Der »Islamische Staat« in Afghanistan bekennt sich zu Anschlag auf Hazara

Konkurrenten für die Taliban

Der »Islamische Staat« versucht, sich mit Angriffen auf die schiitische Minderheit der Hazara in Afghanistan zu etablieren.

Am Samstag ereignete sich der schwerste Anschlag seit dem Ende der Taliban-Herrschaft in Kabul. Über 80 Menschen starben und mehr als 250 wurden verletzt, als ein Selbstmordkommando eine Demonstration von Angehörigen der Bevölkerungsgruppe der ­Ha­zara in der afghanischen Hauptstadt attackierte. Die Demonstration war Teil einer in den vergangenen Monaten gewachsenen ­sozialen Protestbewegung der zwar nicht mehr rechtlich diskriminierten, aber im Alltag noch häufig von Rassismus betroffenen Hazara. Entstanden waren die friedlichen Proteste wegen der Strecken­änderung der transasiatischen Hochspannungsstromleitung Tutap, die ursprünglich durch zwei Hazara-Provinzen führen sollte und von der Entwicklungschancen erhofft wurden.
Die Attentäter brachten einen präparierten Eiscremewagen inmitten der Menschenmenge zur Explosion.

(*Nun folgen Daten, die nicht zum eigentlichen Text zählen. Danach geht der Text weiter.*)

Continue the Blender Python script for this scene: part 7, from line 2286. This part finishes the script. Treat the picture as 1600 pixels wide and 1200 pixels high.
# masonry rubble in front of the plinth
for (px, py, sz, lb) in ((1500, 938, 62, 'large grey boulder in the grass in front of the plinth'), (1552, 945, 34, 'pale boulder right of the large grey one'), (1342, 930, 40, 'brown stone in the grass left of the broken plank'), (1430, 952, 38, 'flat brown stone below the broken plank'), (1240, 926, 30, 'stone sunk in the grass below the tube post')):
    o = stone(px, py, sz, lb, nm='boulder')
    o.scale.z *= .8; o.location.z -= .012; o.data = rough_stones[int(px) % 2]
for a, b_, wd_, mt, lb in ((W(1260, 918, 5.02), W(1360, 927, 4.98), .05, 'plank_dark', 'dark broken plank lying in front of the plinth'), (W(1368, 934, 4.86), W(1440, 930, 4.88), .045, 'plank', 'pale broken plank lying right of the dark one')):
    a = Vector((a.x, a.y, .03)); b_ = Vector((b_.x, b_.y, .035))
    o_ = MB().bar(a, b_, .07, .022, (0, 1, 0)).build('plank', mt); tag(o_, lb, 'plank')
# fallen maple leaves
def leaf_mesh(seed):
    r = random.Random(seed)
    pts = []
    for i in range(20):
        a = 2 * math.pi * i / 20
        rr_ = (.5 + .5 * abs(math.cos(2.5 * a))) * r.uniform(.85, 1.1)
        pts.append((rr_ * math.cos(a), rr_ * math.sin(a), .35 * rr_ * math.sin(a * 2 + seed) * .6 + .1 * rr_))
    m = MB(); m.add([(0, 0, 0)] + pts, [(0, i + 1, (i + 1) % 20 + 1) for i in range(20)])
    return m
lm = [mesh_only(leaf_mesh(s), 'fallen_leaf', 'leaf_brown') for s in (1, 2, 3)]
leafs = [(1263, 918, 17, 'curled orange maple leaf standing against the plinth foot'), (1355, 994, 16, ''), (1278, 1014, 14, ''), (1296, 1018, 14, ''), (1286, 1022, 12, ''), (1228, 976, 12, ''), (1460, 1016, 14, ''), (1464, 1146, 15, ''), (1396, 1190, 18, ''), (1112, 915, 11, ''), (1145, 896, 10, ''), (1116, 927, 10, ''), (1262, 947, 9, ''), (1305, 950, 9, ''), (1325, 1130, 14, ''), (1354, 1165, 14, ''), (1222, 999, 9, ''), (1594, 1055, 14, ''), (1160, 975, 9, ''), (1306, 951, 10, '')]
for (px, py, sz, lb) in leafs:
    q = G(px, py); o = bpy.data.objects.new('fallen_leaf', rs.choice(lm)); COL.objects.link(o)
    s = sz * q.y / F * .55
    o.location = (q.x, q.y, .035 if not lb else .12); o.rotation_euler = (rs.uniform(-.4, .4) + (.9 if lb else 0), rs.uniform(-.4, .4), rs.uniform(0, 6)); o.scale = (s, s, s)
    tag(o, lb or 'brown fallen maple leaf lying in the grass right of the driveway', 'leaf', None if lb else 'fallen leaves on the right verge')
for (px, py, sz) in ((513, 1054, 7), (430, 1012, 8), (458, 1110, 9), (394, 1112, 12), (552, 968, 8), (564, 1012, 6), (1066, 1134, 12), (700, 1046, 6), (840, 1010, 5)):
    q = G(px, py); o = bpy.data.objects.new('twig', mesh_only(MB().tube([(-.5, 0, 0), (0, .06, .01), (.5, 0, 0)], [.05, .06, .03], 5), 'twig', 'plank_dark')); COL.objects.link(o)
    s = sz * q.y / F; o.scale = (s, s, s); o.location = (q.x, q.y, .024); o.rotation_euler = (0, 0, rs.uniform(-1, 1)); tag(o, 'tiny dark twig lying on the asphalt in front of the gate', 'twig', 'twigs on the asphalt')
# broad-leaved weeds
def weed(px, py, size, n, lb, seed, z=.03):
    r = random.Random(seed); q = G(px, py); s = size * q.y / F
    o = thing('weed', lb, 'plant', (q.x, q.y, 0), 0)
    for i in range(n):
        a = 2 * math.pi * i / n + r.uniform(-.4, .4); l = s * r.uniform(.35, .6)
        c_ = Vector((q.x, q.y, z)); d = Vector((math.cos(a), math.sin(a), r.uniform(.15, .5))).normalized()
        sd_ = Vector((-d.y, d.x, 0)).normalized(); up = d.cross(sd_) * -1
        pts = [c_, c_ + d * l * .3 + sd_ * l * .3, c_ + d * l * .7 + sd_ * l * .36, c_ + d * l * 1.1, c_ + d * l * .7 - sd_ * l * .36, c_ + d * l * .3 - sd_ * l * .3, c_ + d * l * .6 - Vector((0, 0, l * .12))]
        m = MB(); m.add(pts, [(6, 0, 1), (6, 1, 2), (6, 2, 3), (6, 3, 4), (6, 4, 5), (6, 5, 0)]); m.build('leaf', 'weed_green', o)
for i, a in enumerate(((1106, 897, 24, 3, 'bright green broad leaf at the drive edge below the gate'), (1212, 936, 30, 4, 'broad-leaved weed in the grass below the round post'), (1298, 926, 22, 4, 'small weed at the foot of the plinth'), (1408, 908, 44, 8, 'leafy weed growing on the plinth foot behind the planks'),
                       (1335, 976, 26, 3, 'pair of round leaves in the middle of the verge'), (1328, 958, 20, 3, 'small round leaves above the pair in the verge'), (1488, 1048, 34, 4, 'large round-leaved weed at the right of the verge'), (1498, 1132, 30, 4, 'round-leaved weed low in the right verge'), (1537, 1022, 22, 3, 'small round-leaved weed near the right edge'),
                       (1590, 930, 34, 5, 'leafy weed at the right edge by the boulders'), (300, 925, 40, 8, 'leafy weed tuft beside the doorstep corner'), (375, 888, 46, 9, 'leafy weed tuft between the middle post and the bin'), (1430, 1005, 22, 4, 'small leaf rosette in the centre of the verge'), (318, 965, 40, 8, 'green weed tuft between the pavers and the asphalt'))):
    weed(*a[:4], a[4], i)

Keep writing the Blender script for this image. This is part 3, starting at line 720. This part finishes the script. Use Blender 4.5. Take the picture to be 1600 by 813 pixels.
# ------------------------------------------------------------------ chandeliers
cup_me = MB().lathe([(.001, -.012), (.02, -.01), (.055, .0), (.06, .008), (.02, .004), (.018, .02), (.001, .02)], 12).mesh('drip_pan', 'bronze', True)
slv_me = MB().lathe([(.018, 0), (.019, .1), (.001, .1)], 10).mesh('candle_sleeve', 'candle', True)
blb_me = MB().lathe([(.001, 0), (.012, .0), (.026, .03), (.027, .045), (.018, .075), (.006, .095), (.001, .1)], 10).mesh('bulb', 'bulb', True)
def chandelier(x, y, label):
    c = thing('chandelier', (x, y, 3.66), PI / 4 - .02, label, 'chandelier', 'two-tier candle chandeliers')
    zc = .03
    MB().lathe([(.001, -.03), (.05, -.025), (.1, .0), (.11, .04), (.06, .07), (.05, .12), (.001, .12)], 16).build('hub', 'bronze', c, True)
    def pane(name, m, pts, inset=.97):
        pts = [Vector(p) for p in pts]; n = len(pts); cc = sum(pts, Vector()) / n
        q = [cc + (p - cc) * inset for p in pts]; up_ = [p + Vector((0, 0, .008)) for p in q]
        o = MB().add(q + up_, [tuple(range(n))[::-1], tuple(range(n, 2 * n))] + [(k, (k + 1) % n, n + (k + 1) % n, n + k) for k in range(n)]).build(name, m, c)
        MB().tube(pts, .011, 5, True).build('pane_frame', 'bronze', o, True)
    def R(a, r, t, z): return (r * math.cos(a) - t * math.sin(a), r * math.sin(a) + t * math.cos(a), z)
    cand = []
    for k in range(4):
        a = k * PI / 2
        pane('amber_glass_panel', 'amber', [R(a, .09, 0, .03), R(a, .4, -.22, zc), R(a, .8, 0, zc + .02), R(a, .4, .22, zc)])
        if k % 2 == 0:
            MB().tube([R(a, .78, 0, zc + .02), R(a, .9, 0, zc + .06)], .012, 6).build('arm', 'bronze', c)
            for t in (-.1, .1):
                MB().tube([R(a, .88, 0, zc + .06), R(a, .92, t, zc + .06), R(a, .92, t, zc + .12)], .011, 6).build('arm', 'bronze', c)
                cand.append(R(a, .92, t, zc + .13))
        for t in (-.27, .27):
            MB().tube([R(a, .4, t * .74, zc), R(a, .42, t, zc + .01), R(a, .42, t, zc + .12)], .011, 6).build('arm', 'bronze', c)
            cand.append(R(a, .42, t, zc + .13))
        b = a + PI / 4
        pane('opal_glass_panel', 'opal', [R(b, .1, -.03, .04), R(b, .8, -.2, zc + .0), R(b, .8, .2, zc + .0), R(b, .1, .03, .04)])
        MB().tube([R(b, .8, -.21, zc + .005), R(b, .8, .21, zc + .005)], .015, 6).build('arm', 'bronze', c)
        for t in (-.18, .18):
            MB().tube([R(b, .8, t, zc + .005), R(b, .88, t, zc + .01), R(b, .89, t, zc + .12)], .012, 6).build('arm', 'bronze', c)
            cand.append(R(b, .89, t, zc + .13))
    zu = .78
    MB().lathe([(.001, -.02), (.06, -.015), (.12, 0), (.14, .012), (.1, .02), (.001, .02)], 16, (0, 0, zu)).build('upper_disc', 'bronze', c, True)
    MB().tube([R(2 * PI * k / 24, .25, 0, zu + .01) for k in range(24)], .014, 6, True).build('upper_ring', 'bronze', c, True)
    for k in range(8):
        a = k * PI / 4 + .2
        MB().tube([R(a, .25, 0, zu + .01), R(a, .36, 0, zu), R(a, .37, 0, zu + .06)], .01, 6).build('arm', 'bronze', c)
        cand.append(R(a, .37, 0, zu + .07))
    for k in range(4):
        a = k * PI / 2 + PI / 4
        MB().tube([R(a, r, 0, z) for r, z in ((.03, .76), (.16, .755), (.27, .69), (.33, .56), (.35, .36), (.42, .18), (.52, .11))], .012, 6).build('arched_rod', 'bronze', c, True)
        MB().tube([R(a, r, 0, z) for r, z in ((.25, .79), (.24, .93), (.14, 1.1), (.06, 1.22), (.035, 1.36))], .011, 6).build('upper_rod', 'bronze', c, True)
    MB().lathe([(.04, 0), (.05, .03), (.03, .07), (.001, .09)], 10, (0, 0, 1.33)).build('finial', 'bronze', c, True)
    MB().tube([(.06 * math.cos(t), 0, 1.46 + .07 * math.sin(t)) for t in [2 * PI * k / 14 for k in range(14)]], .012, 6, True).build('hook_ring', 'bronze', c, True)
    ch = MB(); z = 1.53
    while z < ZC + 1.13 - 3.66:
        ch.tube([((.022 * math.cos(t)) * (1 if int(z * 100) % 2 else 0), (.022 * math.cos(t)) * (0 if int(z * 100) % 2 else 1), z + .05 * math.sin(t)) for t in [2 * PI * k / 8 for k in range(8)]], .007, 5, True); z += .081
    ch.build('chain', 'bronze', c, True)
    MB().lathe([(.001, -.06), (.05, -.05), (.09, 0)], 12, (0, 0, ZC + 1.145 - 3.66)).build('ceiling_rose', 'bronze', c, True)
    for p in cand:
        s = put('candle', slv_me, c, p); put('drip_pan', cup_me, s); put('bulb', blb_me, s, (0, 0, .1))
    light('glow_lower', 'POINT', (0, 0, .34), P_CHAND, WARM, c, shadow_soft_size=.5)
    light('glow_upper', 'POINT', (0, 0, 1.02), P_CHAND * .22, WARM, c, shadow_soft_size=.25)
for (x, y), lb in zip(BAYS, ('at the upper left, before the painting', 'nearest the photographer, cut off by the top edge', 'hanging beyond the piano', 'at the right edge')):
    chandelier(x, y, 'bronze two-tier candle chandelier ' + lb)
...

Den afghanischen ­Sicherheitsbehörden zufolge hätte der Anschlag vermutlich noch weit mehr Opfer gefordert, wenn nicht die Zündung des zweiten Sprengsatzes versagt hätte. Ein weiterer Attentäter mit Sprengstoffweste sei erschossen worden, als er auf eine Gruppe von Frauen ­zurannte.
Kurz darauf bekannte sich der regionale Ableger des »Islamischen Staats« (IS) über die Nachrichtenplattform Amaq zu der Tat. Dass die Demonstration der Hazara, die mit fünf Millionen Menschen die drittgrößte Bevölkerungsgruppe Afghanistans sind und mehr­heitlich dem schiitischen Islam folgen, zum Ziel der sunnitischen Extremisten wurde, zeigt die perfide Strategie des IS, der sich über die gezielte Eskalation religiöser und ethnischer Spannungen profilieren will.
Denn in militärischer Hinsicht konnte der IS bisher in Afghanistan nur wenig erreichen, die Terrororganisation behauptet sich derzeit nur in ein paar Tälern im afghanisch-pakistanischen Grenzgebiet. Hier wird er sowohl von den afghanischen Sicherheitskräften und US-Drohnen als auch den afghanischen Taliban bekämpft. Unterstützt wird der IS jedoch von der seit Jahren in der Region aktiven Islamischen Bewegung Usbekistans und sunnitischen Extremisten aus Pakistan, wo seit Jahren größere Anschläge auf die schiitische Minderheit verübt werden. In Afghanistan lebten in den vergangenen 15 Jahren Sunniten und Anhänger schiitischer Glaubensrichtungen verhältnismäßig friedlich zusammen, abgesehen von einer Anschlagsserie 2011 sowie einigen Übergriffen und Entführungen.
Es mag zynisch wirken, dass die ebenfalls sunnitischen und mehrheitlich paschtunischen Taliban, unter deren Herrschaft die Hazara bis 2001 drangsaliert wurden, den Anschlag umgehend verurteilten. Schließlich kümmert es die Taliban wenig, wenn bei ihren Anschlägen auf Polizeistationen, Gerichte, das Parlament, Ministerien, Hotels oder Militärstützpunkte auch zahlreiche Zivilisten sterben. Jedoch erscheinen die Taliban seit einigen Jahren bemüht, keine ethnischen oder religiösen Konflikte zu eröffnen. Sie sehen sich vorrangig als Gegner der afghanischen Regierung und der internationalen Streitkräfte im Lande. So erscheint es logisch, dass der IS versucht, sich als extremer im Vorgehen gegen die als Ungläubige eingestuften Schiiten zu positionieren und die Binnenkonflikte anzuheizen.